I don’t want to forget my Spanish or the tiny bit of an Argentinian accent I may have picked up when saying certain phrases, but I don’t want to keep letting Spanish get in the way of learning French.  Quel cauchmar.

My pronunciation is terrible too.  I just don’t remember how you’re supposed to pronounce things in French  – vowels, the letters ‘c’ and ‘j’, and even where to put the emphasis in a word.

Basic vocabulary too, grammar – you name it, I’ve probably forgotten it.

Everything is really expensive as well.  So that’s awful.

On a happier note, it’s quite sunny.

Why I’m terrified about going on erasmus

Yes, that does say “terrified”, you’re not hallucinating…

But erasmus sounds amazing? Yes, yes it does.

And didn’t you just spend five months living in Argentina? Yes, yes I did.

So then what’s the problem?!

My problem is, that the whole point of me going on erasmus, is to learn a language. Yes, that’s the point of most people going on erasmus, unless they study abroad, but in a place where their native language is also the local one. However, most people who speak English don’t learn as much on erasmus, well, as I’d like to. I’m not saying that they’re stupid and I’m aiming to learn much more because I’m clearly better than them. I’m not. They probably don’t want to learn a language as much as I do. Or, want to put their erasmus to what they think is better use – maybe by getting to know people from all over the world, and just enjoying the whole experience. And I don’t disagree with them at all. Both of those are hugely important to me too. You can’t just go on erasmus and be stuck in dictionaries and grammar books for the whole time you’re there. I have no intention of that. I just want to improve my French.

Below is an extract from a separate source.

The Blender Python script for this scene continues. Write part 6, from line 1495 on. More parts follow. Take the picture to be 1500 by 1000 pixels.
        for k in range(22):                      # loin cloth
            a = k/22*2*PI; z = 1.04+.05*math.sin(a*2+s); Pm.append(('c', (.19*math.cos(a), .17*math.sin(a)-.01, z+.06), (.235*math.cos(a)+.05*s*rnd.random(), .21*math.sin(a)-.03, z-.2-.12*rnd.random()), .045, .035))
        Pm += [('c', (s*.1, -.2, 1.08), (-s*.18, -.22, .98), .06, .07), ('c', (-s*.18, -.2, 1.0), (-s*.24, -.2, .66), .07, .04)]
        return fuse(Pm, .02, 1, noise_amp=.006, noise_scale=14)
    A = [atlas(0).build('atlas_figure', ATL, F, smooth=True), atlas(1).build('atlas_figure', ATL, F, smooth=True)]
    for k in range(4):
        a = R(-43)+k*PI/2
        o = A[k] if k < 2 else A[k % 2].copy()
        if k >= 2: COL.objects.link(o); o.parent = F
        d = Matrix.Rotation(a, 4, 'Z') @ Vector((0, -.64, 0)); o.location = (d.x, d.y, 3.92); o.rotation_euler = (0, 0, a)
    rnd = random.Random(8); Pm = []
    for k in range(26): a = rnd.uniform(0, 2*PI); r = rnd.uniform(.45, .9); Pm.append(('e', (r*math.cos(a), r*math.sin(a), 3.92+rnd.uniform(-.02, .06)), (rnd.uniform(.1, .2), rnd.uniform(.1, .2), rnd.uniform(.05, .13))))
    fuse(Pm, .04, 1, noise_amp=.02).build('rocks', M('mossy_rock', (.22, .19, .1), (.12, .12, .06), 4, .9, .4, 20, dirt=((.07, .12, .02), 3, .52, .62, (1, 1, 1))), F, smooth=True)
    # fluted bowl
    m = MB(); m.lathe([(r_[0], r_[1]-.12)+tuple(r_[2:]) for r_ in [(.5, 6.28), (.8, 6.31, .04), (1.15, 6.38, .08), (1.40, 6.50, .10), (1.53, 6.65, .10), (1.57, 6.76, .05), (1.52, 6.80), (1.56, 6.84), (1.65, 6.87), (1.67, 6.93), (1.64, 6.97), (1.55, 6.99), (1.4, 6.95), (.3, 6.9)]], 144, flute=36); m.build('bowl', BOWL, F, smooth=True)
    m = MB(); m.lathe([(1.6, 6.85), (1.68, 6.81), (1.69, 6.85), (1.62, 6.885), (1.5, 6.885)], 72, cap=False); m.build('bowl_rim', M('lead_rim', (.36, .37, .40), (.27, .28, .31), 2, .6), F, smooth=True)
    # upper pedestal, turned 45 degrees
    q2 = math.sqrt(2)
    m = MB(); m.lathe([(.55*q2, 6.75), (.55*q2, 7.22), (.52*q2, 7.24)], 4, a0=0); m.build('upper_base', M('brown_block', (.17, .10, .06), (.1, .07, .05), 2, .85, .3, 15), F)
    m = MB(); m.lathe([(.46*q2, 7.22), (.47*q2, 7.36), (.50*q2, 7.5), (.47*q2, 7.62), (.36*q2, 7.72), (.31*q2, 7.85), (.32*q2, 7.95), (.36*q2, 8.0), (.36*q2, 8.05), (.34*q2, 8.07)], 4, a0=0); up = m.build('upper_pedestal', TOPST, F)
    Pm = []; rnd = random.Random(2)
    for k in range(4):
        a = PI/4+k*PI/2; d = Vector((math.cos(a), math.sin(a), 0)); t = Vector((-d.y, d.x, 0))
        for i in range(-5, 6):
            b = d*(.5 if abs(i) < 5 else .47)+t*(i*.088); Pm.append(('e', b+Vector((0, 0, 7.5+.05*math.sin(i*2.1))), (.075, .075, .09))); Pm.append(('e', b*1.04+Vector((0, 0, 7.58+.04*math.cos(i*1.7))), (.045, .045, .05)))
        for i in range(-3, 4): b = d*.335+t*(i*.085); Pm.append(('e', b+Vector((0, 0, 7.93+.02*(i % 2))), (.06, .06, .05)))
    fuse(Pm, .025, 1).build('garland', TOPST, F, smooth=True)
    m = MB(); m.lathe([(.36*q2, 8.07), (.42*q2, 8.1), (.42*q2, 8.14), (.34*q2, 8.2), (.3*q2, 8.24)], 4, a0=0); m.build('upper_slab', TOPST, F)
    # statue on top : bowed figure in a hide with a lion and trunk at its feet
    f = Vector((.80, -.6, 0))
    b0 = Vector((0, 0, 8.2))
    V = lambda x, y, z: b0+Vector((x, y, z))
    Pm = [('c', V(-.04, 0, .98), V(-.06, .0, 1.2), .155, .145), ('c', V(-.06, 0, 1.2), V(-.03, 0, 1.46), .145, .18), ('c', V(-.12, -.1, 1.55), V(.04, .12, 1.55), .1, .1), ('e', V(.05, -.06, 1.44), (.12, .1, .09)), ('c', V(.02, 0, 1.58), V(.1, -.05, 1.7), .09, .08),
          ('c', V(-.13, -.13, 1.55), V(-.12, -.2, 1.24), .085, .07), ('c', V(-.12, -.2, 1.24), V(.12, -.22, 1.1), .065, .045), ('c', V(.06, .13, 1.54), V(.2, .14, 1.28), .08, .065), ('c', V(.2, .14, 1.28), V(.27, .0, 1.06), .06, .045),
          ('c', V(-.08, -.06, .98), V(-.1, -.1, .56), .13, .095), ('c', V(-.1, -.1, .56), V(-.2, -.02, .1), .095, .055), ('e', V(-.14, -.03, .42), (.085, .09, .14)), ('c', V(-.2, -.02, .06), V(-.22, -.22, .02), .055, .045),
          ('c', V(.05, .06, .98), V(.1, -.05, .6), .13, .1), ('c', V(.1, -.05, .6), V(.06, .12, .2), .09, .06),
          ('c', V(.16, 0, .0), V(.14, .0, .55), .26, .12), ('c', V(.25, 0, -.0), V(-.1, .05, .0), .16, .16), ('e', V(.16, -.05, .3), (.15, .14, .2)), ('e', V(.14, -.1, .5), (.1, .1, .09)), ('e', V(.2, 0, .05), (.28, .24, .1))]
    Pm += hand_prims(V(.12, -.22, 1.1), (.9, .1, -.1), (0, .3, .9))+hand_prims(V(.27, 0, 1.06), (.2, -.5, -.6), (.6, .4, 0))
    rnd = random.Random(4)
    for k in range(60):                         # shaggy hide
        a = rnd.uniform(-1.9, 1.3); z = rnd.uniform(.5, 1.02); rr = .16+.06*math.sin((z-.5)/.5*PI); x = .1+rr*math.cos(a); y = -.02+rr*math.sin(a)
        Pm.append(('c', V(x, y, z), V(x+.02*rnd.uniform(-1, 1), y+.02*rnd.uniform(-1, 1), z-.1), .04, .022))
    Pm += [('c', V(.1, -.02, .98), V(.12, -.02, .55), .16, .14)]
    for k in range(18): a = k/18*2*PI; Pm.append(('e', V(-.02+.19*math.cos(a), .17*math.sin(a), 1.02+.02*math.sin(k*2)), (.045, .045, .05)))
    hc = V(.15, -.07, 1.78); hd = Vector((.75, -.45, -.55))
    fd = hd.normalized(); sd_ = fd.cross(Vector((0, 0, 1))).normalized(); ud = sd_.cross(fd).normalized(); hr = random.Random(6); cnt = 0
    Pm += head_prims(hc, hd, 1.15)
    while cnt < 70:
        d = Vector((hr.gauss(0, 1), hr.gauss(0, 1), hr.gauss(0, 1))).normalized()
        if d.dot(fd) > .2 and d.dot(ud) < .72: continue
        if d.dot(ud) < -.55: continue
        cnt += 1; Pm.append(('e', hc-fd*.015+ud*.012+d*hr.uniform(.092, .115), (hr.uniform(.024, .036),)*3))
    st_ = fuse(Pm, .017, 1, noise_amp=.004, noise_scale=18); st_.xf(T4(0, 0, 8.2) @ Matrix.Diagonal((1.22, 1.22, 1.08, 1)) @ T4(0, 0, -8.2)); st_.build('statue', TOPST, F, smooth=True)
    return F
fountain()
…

Unfortunately though, English is quite a universal language especially when it comes to Europe, and most students who do erasmus speak some English – therefore (and because many of them are native English speakers) it automatically becomes the language they speak with each other, rather than the local language, which they obviously have to know, or at least learn at some point, too. Often, the local language is their third language, and English their second, so it’s actually easier for them to speak English.

This is fantastic if your first language is not English – you can do one erasmus and improve hugely at two languages.

As a native English speaker though, I’m filled with dread at the thought of having to try so hard to avoid speaking English with others in France, if it will even be possible – I won’t be able to completely escape it, but I will speak it as little as possible. Basically, I’m setting myself up to have no friends on erasmus, because I will run a mile from all the lovely erasmus students who (quite harmlessly) dare to speak to me in English, and even the French ones who do the same. Erasmus students don’t generally mix that much with other students and it’s because of this that I’m scared about going on erasmus. I’d rather not have no friends, but I don’t want to only make friends with people who solely speak English to me. In France, I mean. Obviously at home that’s fairly tolerable.